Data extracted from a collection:
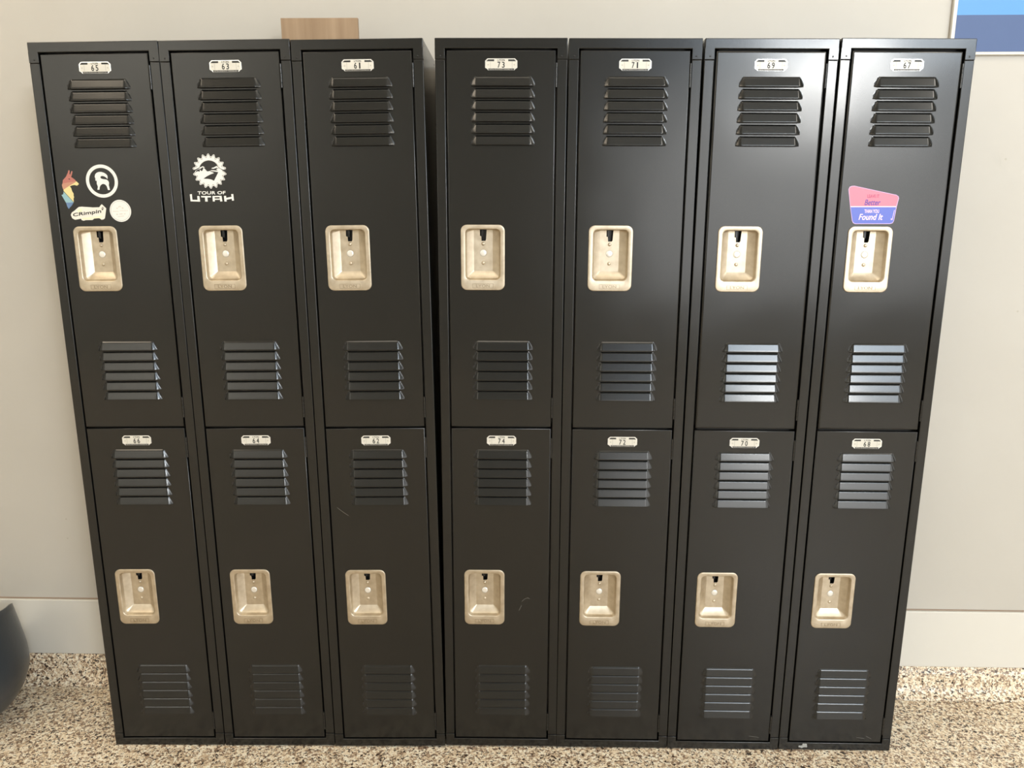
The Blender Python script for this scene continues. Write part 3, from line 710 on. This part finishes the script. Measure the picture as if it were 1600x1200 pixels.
# ------------------------------------------------------------------ lights
def area(name, loc, aim, sx, sy, power, col):
    l = bpy.data.lights.new(name, 'AREA'); l.shape = 'RECTANGLE'; l.size = sx; l.size_y = sy; l.energy = power; l.color = col
    o = bpy.data.objects.new(name, l); C.objects.link(o); o.location = loc
    d = Vector(aim) - Vector(loc); o.rotation_euler = d.to_track_quat('-Z', 'Y').to_euler()
    return o
area('window_daylight', (3.13, -6.15, 1.6), (3.13, 0, 1.6), 3.75, 1.9, 94, (1.0, .985, .94))
area('window_daylight', (3.6, -6.15, 3.65), (3.6, 0, 3.65), 2.8, 1.0, 165, (.70, .85, 1.0))
area('high_lamp', (3.22, -6.1, 2.85), (1.2, 0, 1.6), .7, .22, 110, (1.0, .99, .95))
area('side_daylight', (5.15, -2.7, 1.2), (0, -2.7, .9), 3.7, 1.9, 62, (1.0, .96, .89))
area('ceiling_lamp_and_fill', (3.2, -1.9, 3.5), (1.0, -.6, .4), 1.0, .5, 27, (1.0, .93, .82))
area('ceiling_lamp_and_fill', (-2.6, -1.1, 3.7), (-2.2, -.9, 0), 2.4, .6, 42, (1.0, .85, .66))
area('ceiling_lamp_and_fill', (.2, -1.1, 3.7), (.2, -.9, 0), 2.4, .6, 24, (1.0, .90, .74))
area('ceiling_lamp_and_fill', (-3.6, -4.9, 3.8), (-3.8, -6.2, 1.6), 1.4, .9, 200, (1.0, .97, .92))  # added wall wash, brightens the front-left wall that the left doors reflect


w = bpy.data.worlds.new('world'); bpy.context.scene.world = w; w.use_nodes = True
w.node_tree.nodes['Background'].inputs['Color'].default_value = (.75, .85, 1, 1)
w.node_tree.nodes['Background'].inputs['Strength'].default_value = .6

# ------------------------------------------------------------------ camera
cam = bpy.data.cameras.new('camera'); co = bpy.data.objects.new('camera', cam); C.objects.link(co)
cam.sensor_width = 36; cam.lens = 1202.0 / 1600 * 36; cam.clip_start = .02
co.matrix_world = Matrix([[0.9999165, -0.003284, 0.0125015, 0.2018482], [0.0129087, 0.2041277, -0.9788592, -1.8775299], [0.0006627, 0.9789388, 0.2041531, 1.416349], [0.0, 0.0, 0.0, 1.0]])
sc = bpy.context.scene; sc.camera = co
sc.view_settings.view_transform = 'Standard'; sc.view_settings.look = 'None'
sc.view_settings.exposure = -0.08; sc.view_settings.gamma = 1; sc.view_settings.use_curve_mapping = False
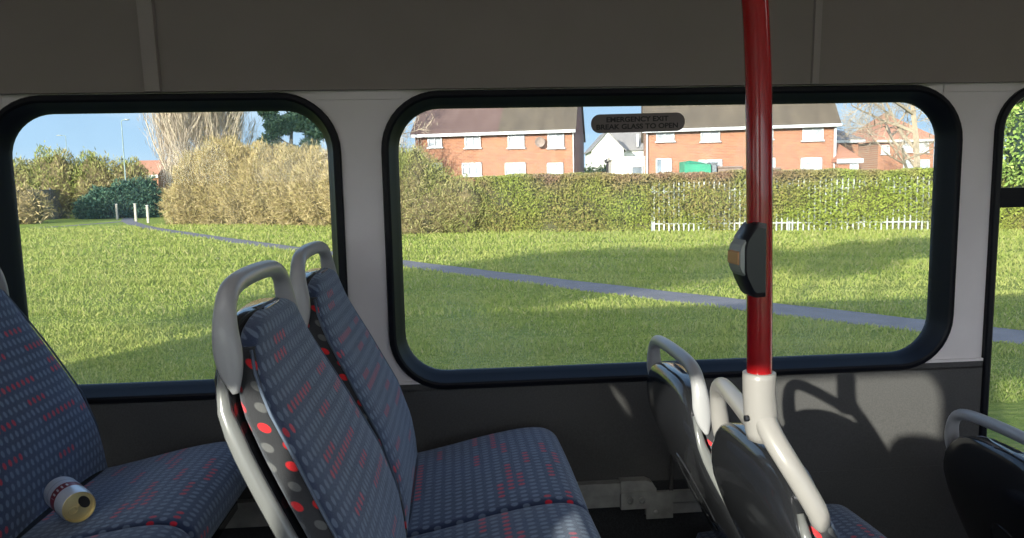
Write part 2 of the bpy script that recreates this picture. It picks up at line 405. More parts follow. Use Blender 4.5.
holes = [rr(a+IN, b-IN, ZB+IN, ZT-IN, R_OUT-IN) for a, b in WIN]
W3 = (1.338, 2.35, -1.20, ZT)
h3 = rr(W3[0]+IN, W3[1]-IN, W3[2]+IN, W3[3]-IN, 0.10)
W4 = (2.45, 3.9, ZB, ZT); h4 = rr(W4[0]+IN, W4[1]-IN, W4[2]+IN, W4[3]-IN, R_OUT-IN)
pl = lambda x, z, t: W(x, z, t-0.03)
wall = struct(holed('wall_left', [(X0, -0.60), (X1, -0.60), (X1, 0.30), (X0, 0.30)],
      [h for h in holes] + [h4], 0.06, M['wall_grey'], pl))
# window 3 reaches below: cut its column separately
bpy.data.objects.remove(wall)
def wall_cols():
    hs = holes
    a = holed('wall_left', [(X0, -0.60), (1.345, -0.60), (1.345, 0.30), (X0, 0.30)], hs, 0.06, M['wall_grey'], pl)
    struct(a)
    b = holed('door_surround', [(1.345, -1.7), (2.40, -1.7), (2.40, 0.30), (1.345, 0.30)], [rr(1.3451+IN, W3[1]-IN, W3[2]+IN, W3[3]-IN, 0.10)], 0.06, M['wall_grey'], pl, a)
    c = holed('front_section', [(2.40, -1.7), (X1, -1.7), (X1, 0.30), (2.40, 0.30)], [h4], 0.06, M['wall_grey'], pl, a)
    return a
wall = wall_cols()
# upper body above the windows, hidden behind the cove
mb = MB(); mb.box(X0, X1, -0.03, 0.03, 0.30, 0.86, lambda x, h, z: W(x, z, h-0.03)); mb.build('upper_side', M['wall_grey'], wall)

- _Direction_
Output all of the records exactly as they appear above, but not the pictures.

- _Result of the exercise_
The Blender Python script for this scene continues. Write part 3, from line 710 on. This part finishes the script. Measure the picture as if it were 1600x1200 pixels.
# ------------------------------------------------------------------ lights
def area(name, loc, aim, sx, sy, power, col):
    l = bpy.data.lights.new(name, 'AREA'); l.shape = 'RECTANGLE'; l.size = sx; l.size_y = sy; l.energy = power; l.color = col
    o = bpy.data.objects.new(name, l); C.objects.link(o); o.location = loc
    d = Vector(aim) - Vector(loc); o.rotation_euler = d.to_track_quat('-Z', 'Y').to_euler()
    return o
area('window_daylight', (3.13, -6.15, 1.6), (3.13, 0, 1.6), 3.75, 1.9, 94, (1.0, .985, .94))
area('window_daylight', (3.6, -6.15, 3.65), (3.6, 0, 3.65), 2.8, 1.0, 165, (.70, .85, 1.0))
area('high_lamp', (3.22, -6.1, 2.85), (1.2, 0, 1.6), .7, .22, 110, (1.0, .99, .95))
area('side_daylight', (5.15, -2.7, 1.2), (0, -2.7, .9), 3.7, 1.9, 62, (1.0, .96, .89))
area('ceiling_lamp_and_fill', (3.2, -1.9, 3.5), (1.0, -.6, .4), 1.0, .5, 27, (1.0, .93, .82))
area('ceiling_lamp_and_fill', (-2.6, -1.1, 3.7), (-2.2, -.9, 0), 2.4, .6, 42, (1.0, .85, .66))
area('ceiling_lamp_and_fill', (.2, -1.1, 3.7), (.2, -.9, 0), 2.4, .6, 24, (1.0, .90, .74))
area('ceiling_lamp_and_fill', (-3.6, -4.9, 3.8), (-3.8, -6.2, 1.6), 1.4, .9, 200, (1.0, .97, .92))  # added wall wash, brightens the front-left wall that the left doors reflect


w = bpy.data.worlds.new('world'); bpy.context.scene.world = w; w.use_nodes = True
w.node_tree.nodes['Background'].inputs['Color'].default_value = (.75, .85, 1, 1)
w.node_tree.nodes['Background'].inputs['Strength'].default_value = .6

# ------------------------------------------------------------------ camera
cam = bpy.data.cameras.new('camera'); co = bpy.data.objects.new('camera', cam); C.objects.link(co)
cam.sensor_width = 36; cam.lens = 1202.0 / 1600 * 36; cam.clip_start = .02
co.matrix_world = Matrix([[0.9999165, -0.003284, 0.0125015, 0.2018482], [0.0129087, 0.2041277, -0.9788592, -1.8775299], [0.0006627, 0.9789388, 0.2041531, 1.416349], [0.0, 0.0, 0.0, 1.0]])
sc = bpy.context.scene; sc.camera = co
sc.view_settings.view_transform = 'Standard'; sc.view_settings.look = 'None'
sc.view_settings.exposure = -0.08; sc.view_settings.gamma = 1; sc.view_settings.use_curve_mapping = False
Write part 2 of the bpy script that recreates this picture. It picks up at line 405. More parts follow. Use Blender 4.5.
holes = [rr(a+IN, b-IN, ZB+IN, ZT-IN, R_OUT-IN) for a, b in WIN]
W3 = (1.338, 2.35, -1.20, ZT)
h3 = rr(W3[0]+IN, W3[1]-IN, W3[2]+IN, W3[3]-IN, 0.10)
W4 = (2.45, 3.9, ZB, ZT); h4 = rr(W4[0]+IN, W4[1]-IN, W4[2]+IN, W4[3]-IN, R_OUT-IN)
pl = lambda x, z, t: W(x, z, t-0.03)
wall = struct(holed('wall_left', [(X0, -0.60), (X1, -0.60), (X1, 0.30), (X0, 0.30)],
      [h for h in holes] + [h4], 0.06, M['wall_grey'], pl))
# window 3 reaches below: cut its column separately
bpy.data.objects.remove(wall)
def wall_cols():
    hs = holes
    a = holed('wall_left', [(X0, -0.60), (1.345, -0.60), (1.345, 0.30), (X0, 0.30)], hs, 0.06, M['wall_grey'], pl)
    struct(a)
    b = holed('door_surround', [(1.345, -1.7), (2.40, -1.7), (2.40, 0.30), (1.345, 0.30)], [rr(1.3451+IN, W3[1]-IN, W3[2]+IN, W3[3]-IN, 0.10)], 0.06, M['wall_grey'], pl, a)
    c = holed('front_section', [(2.40, -1.7), (X1, -1.7), (X1, 0.30), (2.40, 0.30)], [h4], 0.06, M['wall_grey'], pl, a)
    return a
wall = wall_cols()
# upper body above the windows, hidden behind the cove
mb = MB(); mb.box(X0, X1, -0.03, 0.03, 0.30, 0.86, lambda x, h, z: W(x, z, h-0.03)); mb.build('upper_side', M['wall_grey'], wall)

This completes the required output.